You can also build a Location Group where all traffic is inspected (not just Zscaler Client Connector) and name it Locations_SSL
, and a Location Group for any of your locations not yet in scope or never to be inspected, called Locations_NoSSL
. Build a policy using these Location Groups as necessary, and the new location policies become a matter of assigning the location to the proper group.
Timing and Success Criteria
It’s a challenge to plan the timing of the project and its phases. Ideally, you want to move quickly to ensure your environment is protected from threats immediately. However, you must also give adequate time for testing, feedback, and learning at each stage.
Organizations that prioritize and understand the importance of SSL inspection can reasonably expect successful deployment of SSL inspection to most of their use cases within 45–90 days (although this timing depends on the environment’s size, complexity, and distance along their Zero Trust journey).
The timing of the project should consider the phases and use cases. Some of the most common considerations when building project timing are:
- Deploy to remote users before on-premises?
- Complete workstations before mobile devices?
- Order by the operating system?
- Deployed by Zscaler Client Connector status?
- Mission critical first or last?
- When to address compliance requirements?
- When to do servers, kiosks, and/or IoT?
Set realistic schedules to permit adequate time for testing, feedback, and learning at each stage. Do not be afraid to move to expanded deployment in any use cases you have successfully tested, even if other use cases are still being explored.

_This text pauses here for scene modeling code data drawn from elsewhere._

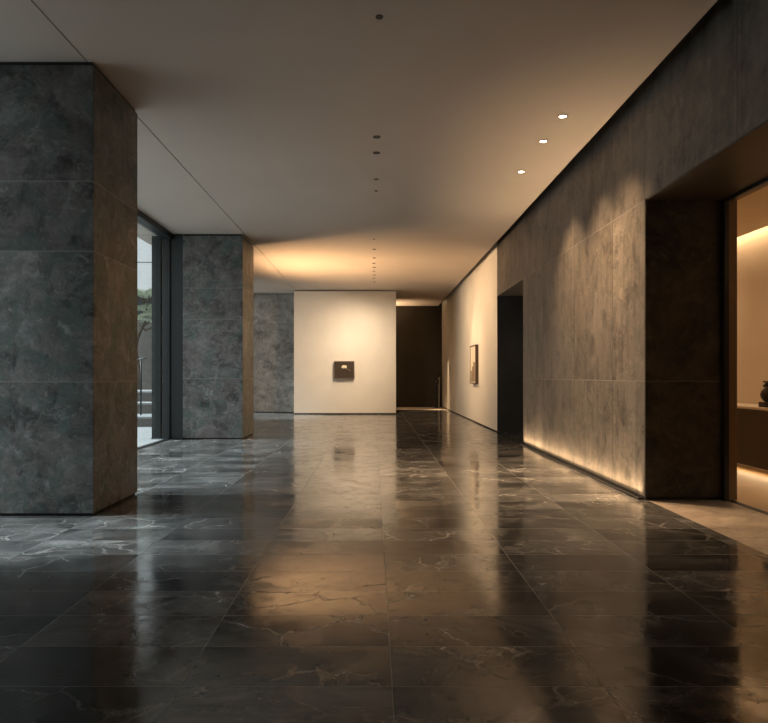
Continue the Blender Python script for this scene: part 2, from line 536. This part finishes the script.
wbox('mullion', (-3.97, 4.40, 0.012), (-3.83, 4.50, 3.80), M['frame'])
for a, b in ((4.50, 6.55), (6.65, 13.255)):
    wbox('pane', (-3.905, a, 0.012), (-3.895, b, 3.80), M['glass'])

w2 = thing('window_added', (-4.17, 21.07, 0.0), 'tall unseen side window added behind the far pillar for daylight', 'window')  # unseen window, added to bring neutral daylight onto the far stone wall
w2['kind'] = 'structure'
box('window_sill', (-0.06, -1.77, 0.0), (0.06, 1.77, 0.02), M['blackmetal'], w2)
box('window_head', (-0.06, -1.77, 3.80), (0.06, 1.77, H), M['frame'], w2)
box('window_jamb', (-0.05, -1.77, 0.02), (0.05, -1.70, 3.80), M['frame'], w2)
box('window_jamb', (-0.05, 1.70, 0.02), (0.05, 1.77, 3.80), M['frame'], w2)
box('pane', (-0.005, -1.70, 0.02), (0.005, 1.70, 3.80), M['glass'], w2)
struct(box('floor_edge', (-4.30, 13.5, -0.2), (-3.95, YF, 0.0), M['floor']), 'floor strip along the added side window', 'floor')
# lit side room on the right
struct(box('wall_room_side', (4.97, 2.4, 0.0), (5.1, 12.2, 3.5), M['roomwall']), 'warm lit plaster wall of the side room', 'wall')
struct(boxes('wall_room_ends', [((3.40, 2.3, 0), (5.1, 2.4, 3.5)), ((3.40, 12.2 - 0.12, 0), (5.1, 12.19, 3.5))], M['roomwall']), 'end walls of the side room', 'wall')
struct(box('ceiling_room', (3.40, 2.4, 3.03), (4.80, 12.08, 3.10), M['roomwall']), 'side room ceiling stopping short of the wall in a glowing slot', 'ceiling')
struct(box('ceiling_room_slot', (3.40, 2.4, 3.40), (5.1, 12.08, 3.5), M['roomwall']), 'top of the glowing ceiling slot in the side room', 'ceiling')

# sliding door frame at the back of the deep reveal
dr = thing('door_1', (3.40, 6.77, 0.0), 'slim black and bronze frame at the back of the deep doorway', 'door frame')
dr['kind'] = 'structure'
def dbox(name, lo, hi, mat):
    off = Vector((3.40, 6.77, 0))
    return box(name, Vector(lo) - off, Vector(hi) - off, mat, dr, 0.003)
dbox('track_post', (3.355, 6.70, 0.004), (3.40, 6.757, 2.905), M['blackmetal'])
dbox('bronze_jamb', (3.402, 6.745, 0.004), (3.50, 6.86, 2.905), M['bronze_jamb'])
dbox('track_head', (3.355, 3.55, 2.865), (3.40, 6.70, 2.91), M['blackmetal'])
dbox('bronze_head', (3.402, 3.55, 2.89), (3.50, 6.86, 2.95), M['bronze_jamb'])
struct(box('wall_room_inner', (3.40, 6.86, 0.0), (3.46, 12.08, 3.03), M['roomwall']), 'inner face of the wall between hall and side room', 'wall')
struct(box('wall_room_lintel', (3.41, 3.6, 2.95), (3.46, 6.86, 3.03), M['roomwall']), 'inner lintel over the side room doorway', 'wall')
struct(box('wall_room_near', (3.40, 2.4, 0.0), (3.46, 3.55, 3.03), M['roomwall']), 'near inner wall of the side room', 'wall')

# ================================================================== THINGS
# floor-edge light profile along the stone wall
lp = thing('light_profile', (2.605, 9.53, 0.0), 'slim black floor profile washing light up the stone wall base', 'light')
boxes('lip', [((-0.045, -2.75, 0.0), (-0.038, 2.75, 0.021)), ((-0.038, -2.75, 0.0), (0.012, -2.735, 0.021)), ((-0.038, 2.735, 0.0), (0.012, 2.75, 0.021))], M['blackmetal'], lp)
box('led_strip', (-0.034, -2.72, 0.0), (-0.018, 2.72, 0.006), M['led'], lp)
area('lamp_wall_graze', (2.579, 9.53, 0.010), (2.612, 9.53, 0.3), 44, 5.4, 0.014, WARM, 70)

# recessed ceiling downlights --------------------------------------------------
def downlight_meshes(r):
    bm = new_bm()
    add_lathe(bm, [(r, 0.0), (r, -0.006), (r * 0.80, -0.008), (r * 0.76, -0.003), (r * 0.76, 0.0)], 32)
    ring = bm
    bm2 = new_bm()
    add_cyl(bm2, (0, 0, -0.004), (0, 0, -0.0005), r * 0.77, None, 32)
    bm3 = new_bm()
    add_cyl(bm3, (0, 0, -0.0055), (0, 0, -0.0040), r * 0.34, None, 24)
    return ring, bm2, bm3

def copy_tree(root, loc):
    r = root.copy()
    C.objects.link(r)
    r.location = loc
    for ch in root.children:
        c = ch.copy()
        C.objects.link(c)
        c.parent = r
    return r

def make_downlight(loc, lit, r, label, group):
    d = thing('downlight', loc, label, 'ceiling light', group)
    a, b, c = downlight_meshes(r)
    obj('trim_ring', a, M['trimring'], d, None, 0, True)
    obj('baffle', b, M['baffle'], d)
    if lit:
        c.free()
        c = new_bm()
        add_cyl(c, (0, 0, -0.0062), (0, 0, -0.0042), r * 0.74, None, 24)
    obj('lens', c, M['lens_on'] if lit else M['lens_off'], d)
    return d

GLIT = 'lit downlights along the stone wall'
lit_y = [7.27, 8.04, 9.24]
lab = ['glowing round ceiling downlight nearest the viewer of three beside the stone wall',
       'glowing round ceiling downlight in the middle of three beside the stone wall',
       'glowing round ceiling downlight farthest of three beside the stone wall']
src = None
for y, l in zip(lit_y, lab):
    if src is None:
        src = make_downlight((1.96, y, H), True, 0.05, l, GLIT)
    else:
        d = copy_tree(src, (1.945, y, H))
        d['label'] = l
    spot('lamp_downlight', (1.95, y, H - 0.03), (2.14, y, 0.0), 640, 98, 1.0, 0.10, (1.0, 0.66, 0.37))

GDK = 'small dark downlights down the middle of the ceiling'
rowy = [5.26, 7.90, 8.46, 9.60, 10.2, 13.8, 14.9, 16.0, 16.75, 17.4, 18.0, 18.7, 19.3, 20.1]
rowx = [0.04, 0.03, 0.03, 0.03, 0.03, 0.0, 0.01, 0.01, 0.0, 0.01, 0.0, 0.01, 0.0, 0.01]
rowlab = [
    'small dark ceiling downlight alone nearest the viewer, high above the hall',
    'small dark ceiling downlight, nearer of the close pair in mid ceiling',
    'small dark ceiling downlight, farther of the close pair in mid ceiling',
    'small dark ceiling downlight, just beyond the close pair in mid ceiling',
    'small dark ceiling downlight, last before the long empty stretch of ceiling',
    'small dark ceiling downlight, first after the long empty stretch of ceiling',
    'small dark ceiling downlight, second after the long empty stretch of ceiling',
    'small dark ceiling downlight, third after the long empty stretch of ceiling',
    'small ceiling downlight, sixth in the row counting from the cream partition',
    'small ceiling downlight, fifth in the row counting from the cream partition',
    'small ceiling downlight, fourth in the row counting from the cream partition',
    'small ceiling downlight, third in the row counting from the cream partition',
    'small ceiling downlight, second in the row counting from the cream partition',
    'small ceiling downlight closest to the cream partition in the central row']
src = None
for x, y, l in zip(rowx, rowy, rowlab):
    if src is None:
        src = make_downlight((x, y, H), False, 0.028, l, GDK)
    else:
        d = copy_tree(src, (x, y, H))
        d['label'] = l
        k = 1.6 if y < 9 else (1.3 if y < 10 else (0.9 if y < 14 else 1.5))
        d.scale = (k, k, 1.0)

spot('fill_pillar', (0.0, 13.8, H - 0.03), (-2.5, 13.9, 1.5), 110, 62, 1.0, 0.05, AMBER)  # amber beams added here to warm the hall-side faces of the pillars
spot('fill_pillar', (0.03, 7.9, H - 0.03), (-2.42, 6.6, 1.5), 20, 60, 1.0, 0.05, AMBER)
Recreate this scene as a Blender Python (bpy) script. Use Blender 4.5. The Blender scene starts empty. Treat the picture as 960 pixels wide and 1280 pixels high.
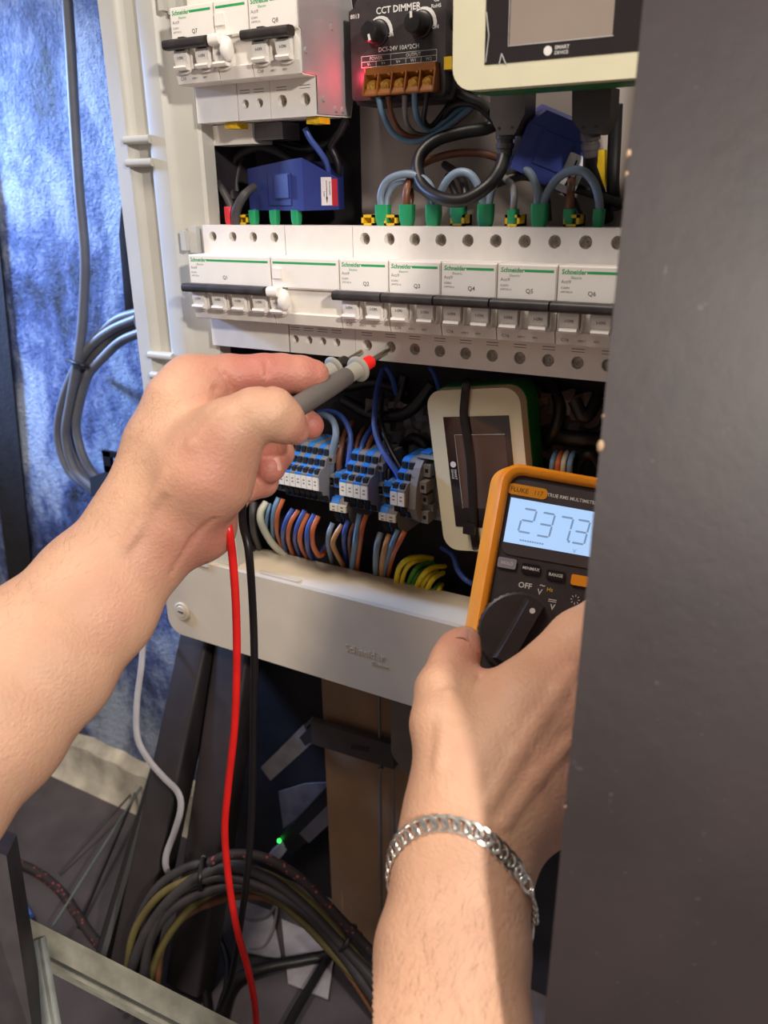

Expand where and when you are comfortable, making certain not to overlap into spaces not yet ready for production. As you expand into production, if significant issues are reported, be prepared to roll back a bit and consider the new scenarios to investigate and test.
Establish success criteria in the planning phase for pilot stages and production state.
Pilot criteria might be something like:
- Tested with 10 users for 5 business days.
- Addressed reported issues within two hours.
- Received fewer than three issue reports in the last two days of testing.
The idea is to keep it simple. Test some percentage of the use case base (i.e., 1–5 percent) for a set amount of time to give you confidence across most applications and services. Keep track of how many issues are reported for the test duration, along with how long it takes the team to investigate and resolve them. Monitor if the number of reported issues reduces dramatically (or stops) within the last small portion of the test window. If users are functional, reported issues are addressed, and things look good, then you can reasonably expect a production expansion in this use case to be similar.
Project success criteria are different. Base them on your discovered use cases, the expected percentage of traffic represented by these use cases, and what traffic is not covered under the project.
Project success criteria might look like this:
- ≥90% of the user base has traffic inspection enabled in some form.
- Reported issues below one per 100 users per day.
- ≥65% of all encrypted traffic is being inspected.
An expectation of a majority of the user base being inspected, reported issues being relatively low, and having a target for overall inspection is a reasonable way to judge success. You could expand upon this and report the additional threats detected with the added visibility of SSL inspection to the environment.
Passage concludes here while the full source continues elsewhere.